The numbers involved, on the Allied side at any rate, were modest indeed. The primary combatants were 1,000 Turkish militia, around 350 British infantry, and about 1,500 British cavalry. A French cavalry unit played a supporting role, and two British infantry divisions arrived as the main action ended; but virtually all the hard fighting was done by fewer than 3,000 Allied soldiers.

They faced odds of 10:1, as a massive steamroller of Russian foot and horse – moving in dense Napoleonic-style columns of attack – moved across the landscape in an attempt to capture Balaclava Harbour and cut the supply line of the British army holding the trenches around Sebastopol.

The relentless incompetence of the British high command – extending from Lord Raglan, the commander-in-chief, downwards – had left the way wide open, and Balaclava became a battle of improvisation and muddle which could so easily have ended in disaster.
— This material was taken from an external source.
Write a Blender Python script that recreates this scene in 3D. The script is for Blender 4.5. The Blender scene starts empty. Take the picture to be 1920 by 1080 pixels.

It was only the serf-like inertia of the Russian Army, combined with the astonishing pluck of a few hundred British soldiers, that prevented this.

What catapulted this handful of skirmishes into a central place in the Victorian national psyche was the grandstand view of the entire battlefield available from the Sapoune Heights, the presence there of Times correspondent William Howard Russell, and the spontaneous decision of poet-laureate Alfred Lord Tennyson to compose a paean in honour of the Light Brigade. Balaclava has been with us ever since, the subject of books, articles, documentaries, films, and so much more. Is there anything new to be said about an event of such minimal military significance?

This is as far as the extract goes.